Data provided
========================================================================
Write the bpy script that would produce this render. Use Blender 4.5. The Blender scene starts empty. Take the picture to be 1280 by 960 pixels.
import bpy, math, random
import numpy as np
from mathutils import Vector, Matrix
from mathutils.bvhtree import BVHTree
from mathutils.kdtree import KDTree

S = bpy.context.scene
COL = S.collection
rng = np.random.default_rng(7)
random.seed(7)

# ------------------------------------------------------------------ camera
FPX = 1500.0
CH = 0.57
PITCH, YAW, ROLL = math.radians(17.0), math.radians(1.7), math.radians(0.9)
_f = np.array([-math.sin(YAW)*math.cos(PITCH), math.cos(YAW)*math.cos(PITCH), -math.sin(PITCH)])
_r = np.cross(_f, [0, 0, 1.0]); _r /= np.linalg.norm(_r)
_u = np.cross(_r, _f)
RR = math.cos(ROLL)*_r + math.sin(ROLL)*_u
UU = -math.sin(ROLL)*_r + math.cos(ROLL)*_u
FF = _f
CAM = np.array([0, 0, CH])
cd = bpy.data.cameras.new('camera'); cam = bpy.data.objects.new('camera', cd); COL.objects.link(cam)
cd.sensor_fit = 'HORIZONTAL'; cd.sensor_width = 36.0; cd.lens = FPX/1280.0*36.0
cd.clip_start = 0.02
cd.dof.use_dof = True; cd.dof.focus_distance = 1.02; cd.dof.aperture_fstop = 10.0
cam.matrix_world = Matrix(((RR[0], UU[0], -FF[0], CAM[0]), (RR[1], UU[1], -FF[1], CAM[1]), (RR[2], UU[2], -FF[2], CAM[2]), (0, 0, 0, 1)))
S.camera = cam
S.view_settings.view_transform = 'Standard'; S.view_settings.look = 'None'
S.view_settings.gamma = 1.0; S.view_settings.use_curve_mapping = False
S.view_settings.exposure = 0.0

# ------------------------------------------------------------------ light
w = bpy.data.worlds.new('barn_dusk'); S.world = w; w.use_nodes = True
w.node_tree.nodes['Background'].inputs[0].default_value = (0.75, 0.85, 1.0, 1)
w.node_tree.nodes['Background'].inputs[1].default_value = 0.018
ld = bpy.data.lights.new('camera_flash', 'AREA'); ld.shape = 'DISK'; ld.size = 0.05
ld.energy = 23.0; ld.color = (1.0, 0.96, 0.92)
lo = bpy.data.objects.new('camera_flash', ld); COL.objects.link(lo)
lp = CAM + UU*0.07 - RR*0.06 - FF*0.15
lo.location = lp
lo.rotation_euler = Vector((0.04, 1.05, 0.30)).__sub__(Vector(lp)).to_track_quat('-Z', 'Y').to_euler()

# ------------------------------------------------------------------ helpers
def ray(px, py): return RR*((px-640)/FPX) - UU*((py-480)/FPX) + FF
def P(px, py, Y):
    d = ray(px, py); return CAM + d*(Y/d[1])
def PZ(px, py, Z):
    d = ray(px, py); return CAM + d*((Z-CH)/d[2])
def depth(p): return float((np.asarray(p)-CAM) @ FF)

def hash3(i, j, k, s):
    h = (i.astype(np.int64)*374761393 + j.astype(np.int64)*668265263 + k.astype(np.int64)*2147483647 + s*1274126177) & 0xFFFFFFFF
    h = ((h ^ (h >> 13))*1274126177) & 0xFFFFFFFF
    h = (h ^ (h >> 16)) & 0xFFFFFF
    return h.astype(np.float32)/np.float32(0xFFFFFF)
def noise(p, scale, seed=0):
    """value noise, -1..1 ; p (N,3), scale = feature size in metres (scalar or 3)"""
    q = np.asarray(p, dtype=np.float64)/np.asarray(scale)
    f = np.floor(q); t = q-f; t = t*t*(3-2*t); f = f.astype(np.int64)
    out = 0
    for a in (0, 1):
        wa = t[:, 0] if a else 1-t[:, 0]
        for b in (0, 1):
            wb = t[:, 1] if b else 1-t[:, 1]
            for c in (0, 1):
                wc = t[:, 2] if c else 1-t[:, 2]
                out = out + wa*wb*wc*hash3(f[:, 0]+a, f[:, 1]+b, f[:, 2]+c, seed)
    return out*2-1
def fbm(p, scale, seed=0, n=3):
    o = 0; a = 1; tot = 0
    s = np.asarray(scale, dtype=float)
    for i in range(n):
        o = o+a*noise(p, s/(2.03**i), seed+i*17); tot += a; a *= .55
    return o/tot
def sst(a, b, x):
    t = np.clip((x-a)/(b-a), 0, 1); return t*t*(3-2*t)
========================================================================
What is being asked
Restate the listing in full, word for word.

Completed exercise
Write the bpy script that would produce this render. Use Blender 4.5. The Blender scene starts empty. Take the picture to be 1280 by 960 pixels.
import bpy, math, random
import numpy as np
from mathutils import Vector, Matrix
from mathutils.bvhtree import BVHTree
from mathutils.kdtree import KDTree

S = bpy.context.scene
COL = S.collection
rng = np.random.default_rng(7)
random.seed(7)

# ------------------------------------------------------------------ camera
FPX = 1500.0
CH = 0.57
PITCH, YAW, ROLL = math.radians(17.0), math.radians(1.7), math.radians(0.9)
_f = np.array([-math.sin(YAW)*math.cos(PITCH), math.cos(YAW)*math.cos(PITCH), -math.sin(PITCH)])
_r = np.cross(_f, [0, 0, 1.0]); _r /= np.linalg.norm(_r)
_u = np.cross(_r, _f)
RR = math.cos(ROLL)*_r + math.sin(ROLL)*_u
UU = -math.sin(ROLL)*_r + math.cos(ROLL)*_u
FF = _f
CAM = np.array([0, 0, CH])
cd = bpy.data.cameras.new('camera'); cam = bpy.data.objects.new('camera', cd); COL.objects.link(cam)
cd.sensor_fit = 'HORIZONTAL'; cd.sensor_width = 36.0; cd.lens = FPX/1280.0*36.0
cd.clip_start = 0.02
cd.dof.use_dof = True; cd.dof.focus_distance = 1.02; cd.dof.aperture_fstop = 10.0
cam.matrix_world = Matrix(((RR[0], UU[0], -FF[0], CAM[0]), (RR[1], UU[1], -FF[1], CAM[1]), (RR[2], UU[2], -FF[2], CAM[2]), (0, 0, 0, 1)))
S.camera = cam
S.view_settings.view_transform = 'Standard'; S.view_settings.look = 'None'
S.view_settings.gamma = 1.0; S.view_settings.use_curve_mapping = False
S.view_settings.exposure = 0.0

# ------------------------------------------------------------------ light
w = bpy.data.worlds.new('barn_dusk'); S.world = w; w.use_nodes = True
w.node_tree.nodes['Background'].inputs[0].default_value = (0.75, 0.85, 1.0, 1)
w.node_tree.nodes['Background'].inputs[1].default_value = 0.018
ld = bpy.data.lights.new('camera_flash', 'AREA'); ld.shape = 'DISK'; ld.size = 0.05
ld.energy = 23.0; ld.color = (1.0, 0.96, 0.92)
lo = bpy.data.objects.new('camera_flash', ld); COL.objects.link(lo)
lp = CAM + UU*0.07 - RR*0.06 - FF*0.15
lo.location = lp
lo.rotation_euler = Vector((0.04, 1.05, 0.30)).__sub__(Vector(lp)).to_track_quat('-Z', 'Y').to_euler()

# ------------------------------------------------------------------ helpers
def ray(px, py): return RR*((px-640)/FPX) - UU*((py-480)/FPX) + FF
def P(px, py, Y):
    d = ray(px, py); return CAM + d*(Y/d[1])
def PZ(px, py, Z):
    d = ray(px, py); return CAM + d*((Z-CH)/d[2])
def depth(p): return float((np.asarray(p)-CAM) @ FF)

def hash3(i, j, k, s):
    h = (i.astype(np.int64)*374761393 + j.astype(np.int64)*668265263 + k.astype(np.int64)*2147483647 + s*1274126177) & 0xFFFFFFFF
    h = ((h ^ (h >> 13))*1274126177) & 0xFFFFFFFF
    h = (h ^ (h >> 16)) & 0xFFFFFF
    return h.astype(np.float32)/np.float32(0xFFFFFF)
def noise(p, scale, seed=0):
    """value noise, -1..1 ; p (N,3), scale = feature size in metres (scalar or 3)"""
    q = np.asarray(p, dtype=np.float64)/np.asarray(scale)
    f = np.floor(q); t = q-f; t = t*t*(3-2*t); f = f.astype(np.int64)
    out = 0
    for a in (0, 1):
        wa = t[:, 0] if a else 1-t[:, 0]
        for b in (0, 1):
            wb = t[:, 1] if b else 1-t[:, 1]
            for c in (0, 1):
                wc = t[:, 2] if c else 1-t[:, 2]
                out = out + wa*wb*wc*hash3(f[:, 0]+a, f[:, 1]+b, f[:, 2]+c, seed)
    return out*2-1
def fbm(p, scale, seed=0, n=3):
    o = 0; a = 1; tot = 0
    s = np.asarray(scale, dtype=float)
    for i in range(n):
        o = o+a*noise(p, s/(2.03**i), seed+i*17); tot += a; a *= .55
    return o/tot
def sst(a, b, x):
    t = np.clip((x-a)/(b-a), 0, 1); return t*t*(3-2*t)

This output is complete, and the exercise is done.